## THE REQUEST
Search the entries for the word "script" and pull out each line that has it.

---------- RECORDS SUPPLIED

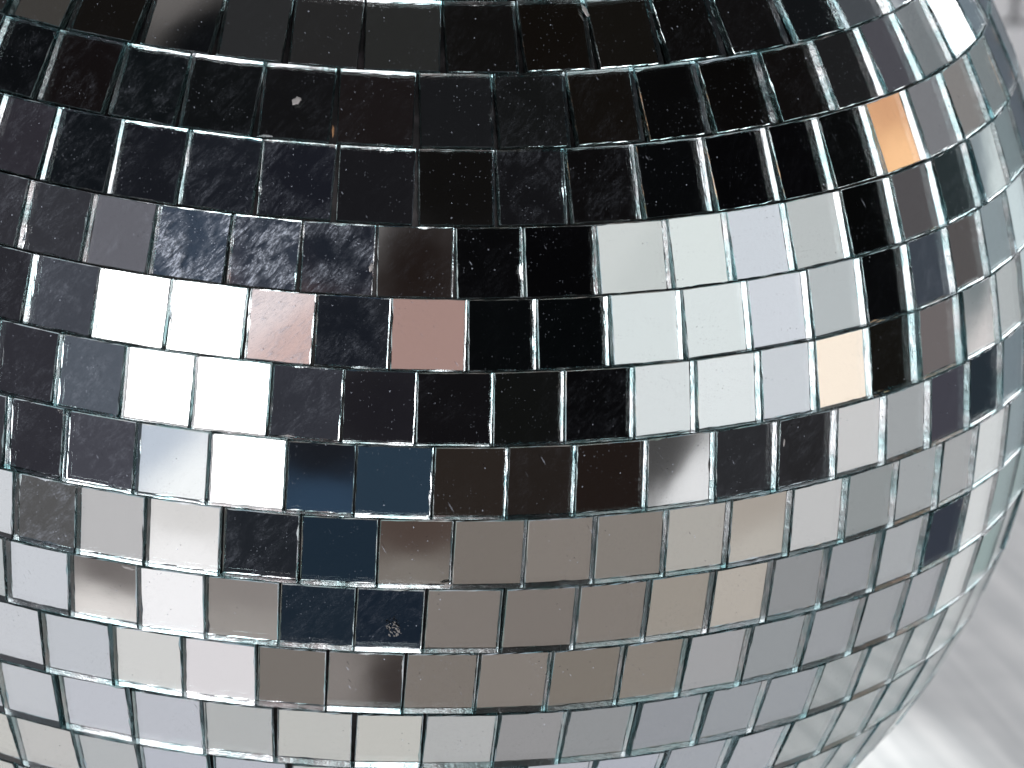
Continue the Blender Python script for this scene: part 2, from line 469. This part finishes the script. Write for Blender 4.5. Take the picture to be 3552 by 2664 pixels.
# ------------------------------------------------------------------ surroundings: a light probe of the room as world
dirs, vals = [], []
def add_dir(T, x, y, c):
    P = CEN + T.c + T.e * x + T.u * y
    n = (T.n + T.e * (2 * T.kx * x) + T.u * (2 * T.ky * y)).normalized()
    d = (P - CAM).normalized()
    rr = d - n * (2 * d.dot(n))
    dirs.append(rr[:]); vals.append(lin(c))
for T in tiles:
    c = T.color
    if c is None: continue
    if isinstance(c[0], str):
        a = 0.75
        w, h = T.w * a, T.h * a
        if c[0] == 'v': pts = [((0, h), c[1]), ((0, -h), c[2])]
        elif c[0] == 'h': pts = [((-w, 0), c[1]), ((w, 0), c[2])]
        else: pts = [((-w, h), c[1]), ((w, -h), c[2])]
        for (x, y), cc in pts: add_dir(T, x, y, cc)
    else: add_dir(T, 0, 0, c)
for el in (65, 80):
    for az in range(0, 360, 40):
        a, b = math.radians(az), math.radians(el)
        dirs.append((math.sin(a) * math.cos(b), -math.cos(a) * math.cos(b), math.sin(b)))
        vals.append(lin((46, 46, 48)))
# bright patches added behind camera and ball, for glints on the cut edges
for az, el, kk in ((2.6, 11.5, 9.0), (5.0, 26.3, 6.0), (10.0, 29.5, 4.0), (-3.5, 0.5, 2.5)):
    a, b = math.radians(az), math.radians(el)
    dirs.append((math.sin(a) * math.cos(b), -math.cos(a) * math.cos(b), math.sin(b)))
    vals.append(lin((255, 255, 255, kk)))
for az, el in ((125.0, 17.0), (127.5, 17.5), (139.0, 17.0), (142.0, 5.0)):
    a, b = math.radians(az), math.radians(el)
    dirs.append((math.sin(a) * math.cos(b), -math.cos(a) * math.cos(b), math.sin(b)))
    vals.append(lin((255, 255, 255, 7.0)))
for az in (-20.0, -8.0, 3.0):
    a, b = math.radians(az), math.radians(20.0)
    dirs.append((math.sin(a) * math.cos(b), -math.cos(a) * math.cos(b), math.sin(b)))
    vals.append(lin((150, 112, 106)))
D = np.array(dirs, dtype=np.float32); V = np.array(vals, dtype=np.float32)
IW, IH = 1024, 512
img = bpy.data.images.new('room_probe', IW, IH, alpha=False, float_buffer=True)
buf = np.ones((IH, IW, 4), dtype=np.float32)
th = (np.arange(IW) + 0.5) / IW
phi = -(th - 0.5) * 2 * np.pi
for j in range(IH):
    el = ((j + 0.5) / IH - 0.5) * np.pi
    d = np.stack([np.cos(phi) * np.cos(el), np.sin(phi) * np.cos(el), np.full(IW, np.sin(el))], 1).astype(np.float32)
    ang2 = 2.0 * np.maximum(0.0, 1.0 - d @ D.T)
    w = 1.0 / (ang2 + (math.radians(1.0)) ** 2) ** 2.6
    w /= w.sum(1, keepdims=True)
    buf[j, :, :3] = w @ V
img.pixels.foreach_set(buf.ravel())
img.update(); img.pack()
world = bpy.data.worlds.new('World')
scene.world = world
world.use_nodes = True
wt = world.node_tree
wt.nodes.clear()
env = wt.nodes.new('ShaderNodeTexEnvironment'); env.image = img; env.interpolation = 'Linear'
bg = wt.nodes.new('ShaderNodeBackground'); bg.inputs['Strength'].default_value = 1.0
wo = wt.nodes.new('ShaderNodeOutputWorld')
wt.links.new(env.outputs[0], bg.inputs[0]); wt.links.new(bg.outputs[0], wo.inputs[0])

# ------------------------------------------------------------------ lamps
def aim(o, target):
    o.rotation_euler = (Vector(target) - o.location).to_track_quat('-Z', 'Y').to_euler()
def lamp(name, kind, loc, target, energy, color, **kw):
    l = bpy.data.lights.new(name, kind); l.energy = energy; l.color = color
    for k, v in kw.items(): setattr(l, k, v)
    o = bpy.data.objects.new(name, l); col.objects.link(o); o.location = loc; aim(o, target)
    return o
lamp('table_fill', 'AREA', (0.35, 0.35, 1.1), (0.15, 0.2, 0.0), 2.7, (0.94, 0.98, 1.0), shape='RECTANGLE', size=0.5, size_y=0.3)  # unseen area light added overhead to brighten the tabletop
lamp('pool_spot', 'SPOT', (0.45, -0.15, 0.75), (0.079, 0.068, 0.0), 24.0, (1.0, 0.99, 0.97), spot_size=math.radians(3.1), spot_blend=0.6, shadow_soft_size=0.01)  # narrow spot added to make the bright pool beside the ball

# ------------------------------------------------------------------ camera
cd = bpy.data.cameras.new('camera')
co = bpy.data.objects.new('camera', cd)
col.objects.link(co)
m = Matrix.Identity(4)
for i, ax in enumerate((RIGHT, UP, BACK)):
    for k in range(3): m[k][i] = ax[k]
    m[i][3] = CAM[i]
co.matrix_world = m
cd.sensor_width = 36.0
cd.lens = FPX / PW * 36.0
cd.clip_start = 0.01
cd.clip_end = 100.0
cd.dof.use_dof = True
cd.dof.focus_distance = 0.808
cd.dof.aperture_fstop = 42.0
scene.camera = co

scene.render.engine = 'CYCLES'
cy = scene.cycles
cy.max_bounces = 16; cy.transmission_bounces = 14; cy.glossy_bounces = 10; cy.diffuse_bounces = 3
cy.caustics_reflective = False; cy.caustics_refractive = False
cy.blur_glossy = 0.0
cy.sample_clamp_indirect = 8.0
cy.use_adaptive_sampling = True; cy.adaptive_threshold = 0.02; cy.adaptive_min_samples = 16
cy.use_denoising = True
try: cy.denoiser = 'OPENIMAGEDENOISE'
except Exception: pass
scene.view_settings.view_transform = 'Standard'
scene.view_settings.look = 'None'
scene.view_settings.exposure = 0.0
scene.view_settings.gamma = 1.0
scene.view_settings.use_curve_mapping = False
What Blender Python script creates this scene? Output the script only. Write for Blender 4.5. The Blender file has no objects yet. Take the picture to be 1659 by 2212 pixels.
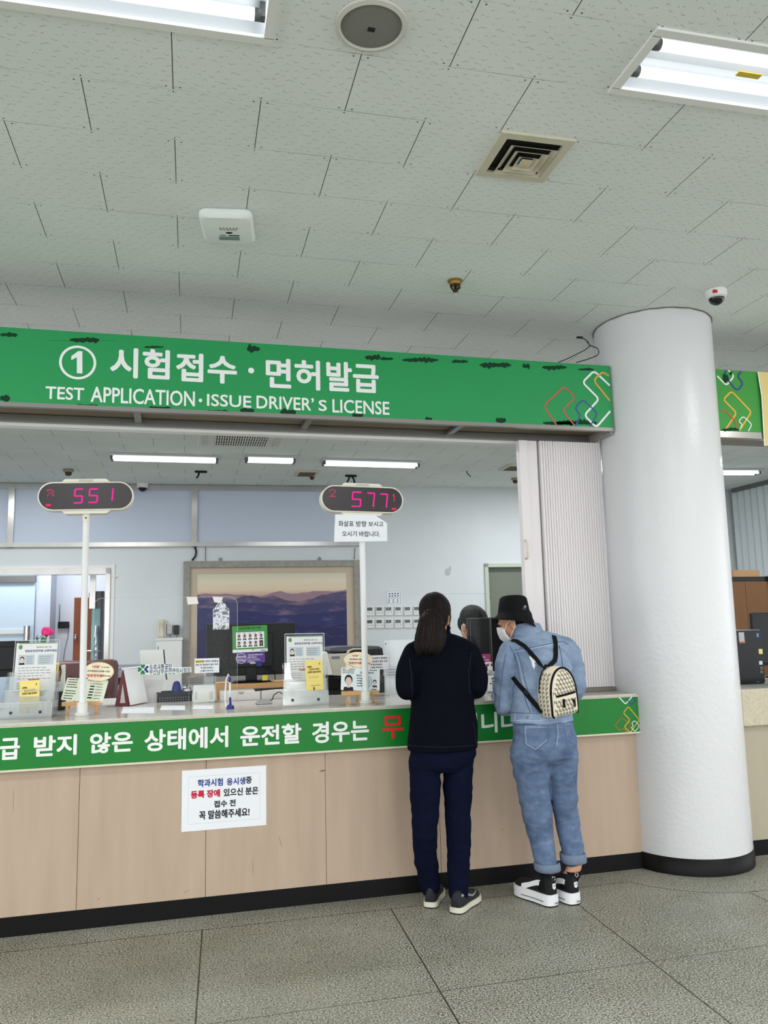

--------------------

## RESULT FOR THIS EXERCISE
Continue the Blender Python script for this scene: part 2, from line 469. This part finishes the script. Write for Blender 4.5. Take the picture to be 3552 by 2664 pixels.
What Blender Python script creates this scene? Output the script only. Write for Blender 4.5. The Blender file has no objects yet. Take the picture to be 1659 by 2212 pixels.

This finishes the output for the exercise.